As someone who never got into anime, but with a modicum of curiosity to see what I’ve been missing out on, what are the very best titles currently available for streaming? I have subscriptions to Netflix, Hulu+, and Amazon, and am open to just about any genre as long as the quality is high.

All I’ve seen so far is isolated episodes of random shows here and there, a couple of Ghibli movies, and the series Record of Lodoss War.

Thanks for any suggestions!

How’s your tolerance for dubs? Because I would never recommend watching anime that way, but that’s pretty much the only way Netflix is going to be any use, and I think a fair amount of Hulu’s stuff is also dubbed only.

Samurai Champloo, Full Metal Alchemist, Full Metal Alchemist: Brotherhood and FLCL are all on Netflix. I’d recommend all of those without reservation.

Huh, hadn’t even thought of that factor – I just saw that across the services there were dozens upon dozens of series, and assumed at least a few of them had to be really excellent. I suppose it would depend on the quality of the dub. If it’s good, then fine, but if bad voice acting detracts from the overall experience, then obviously subtitles would be preferable.

I’m not tied to only using those services if there’s something better out there. I’m probably not going to put in significant time or money to indulge idle curiosity, but is there a better, reasonably convenient source out there that I should look at?

Thanks!

Not as far as I know. There’s a service called Crunchyroll that specializes in anime, but it looks like they don’t have any(?) anime that’s been licensed for sale over in the US, so while it might be worth checking out I wouldn’t confidently be able to recommend anything on it - I just plain haven’t seen most of those series.

And personally I think all dubs are pretty bad, with the possible exception of Disney’s Ghibli dubs (as long as you haven’t heard the original, in which case the dub quickly palls), so I can’t really recommend on that basis. So, with the caveat that the voice acting might be painful, I would second Brad’s recommends and offer the following as well:

Blue Gender, Last Exile, Darker than Black, Le Chevalier D’Eon (all on Netflix, some on Hulu also);

Black Lagoon, Ghost in the Shell: Standalone Complex, Puella Magi Madoka Magica, Haibane Renmei (also might want to check out Texhnolyze and Serial Experiments: Lain, but Haibane Renmei’s one I recommend to everyone). (Purportedly on Hulu, though I didn’t click through to establish whether they had the entire series - it looks like some of them are just a couple teaser episodes.)

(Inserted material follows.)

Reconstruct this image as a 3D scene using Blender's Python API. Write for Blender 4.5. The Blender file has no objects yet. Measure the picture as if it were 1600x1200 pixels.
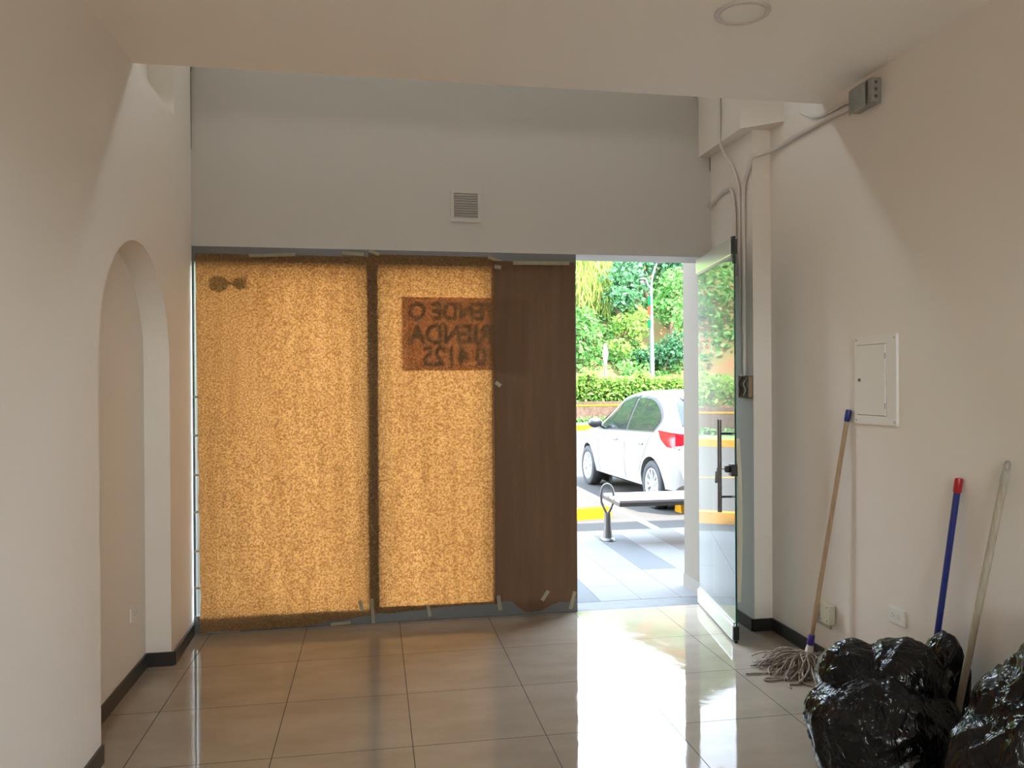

Good series there: Level E, Usagi Drop, Moyashimon returns (but it isn’t as good as the first season). Tiger & Bunny started nice but it dropped in quality around half the season, finishing as average, Zetsuen no Tempest started pretty good but the last three episodes turned into mediocre.

I thought the RPG / Monster Hunter parody bits were pretty funny, as well as when it was poking fun at typical “harem romcom” fare…right up until it turned into a fairly typical harem romcom (so, like, ep. 3, maybe), but with the only twist being the cast is a bunch of social misfits.

My favorite interpretation of Eva is that it’s all one long piss-take on Anno’s part at the fans’ expense as he mocks them for everything they hold dear - like a really mean-spirited spiritual successor to “Otaku no Video.” But that doesn’t exactly make for what most people would describe as a satisfying narrative…

Just watched the first episode of SAO on crunchyroll. My FIOS line apparently can’t handle the glory of HD, or else their servers were having problems tonight, but it looked pretty good.

From just the first episode it seems kind of a retread of .hack in some ways, with the cautionary tale of why you shouldn’t wait on line for launch products…

There are so many shows that take place inside an mmo it is hard to take any anime seriously right now.